Что сопутствовало ему на протяжении его работы, по крайней мере, в мои годы в Большом театре, это абсолютное презрение к музыкантам и вообще всем нижестоящим, от которых он не зависел. С теми же, от кого зависел, даже с дамами секретарями был изысканно вежлив.
Обывательская точка зрения об аморальности оценок людей, ушедших в мир иной и поставленных судьбой при их жизни выше толпы, сегодня является совершенно несостоятельной. Музыканты, писатели, художники, артисты, и уж конечно политики, достигшие славы и известности, становятся в значительной степени фигурами общественными. Чем выше они поднимались по ступеням своей известности или даже славы, тем больше они теряли свой иммунитет от критики общества – начиная со своих коллег и кончая журналистами, обозревателями и профессиональными критиками. Разумеется, речь идёт не о тоталитарных странах, а о более или менее демократических.

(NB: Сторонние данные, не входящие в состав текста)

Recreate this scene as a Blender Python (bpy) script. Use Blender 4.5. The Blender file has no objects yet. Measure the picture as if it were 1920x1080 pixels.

В тоталитарных странах, как сам вождь, так и вся иерархия власти со всеми людьми, назначенными на административные должности, да и любое иное «начальство» в виде директора театра, дирижёра, официально признанного артиста кино, драмы, скрипача, пианиста или певца, также становились вне критики, так как отражали свет, падающий на них от самого верховного вождя, который по определению был непогрешим, великолепен, и ничего кроме восторга масс вызывать не мог.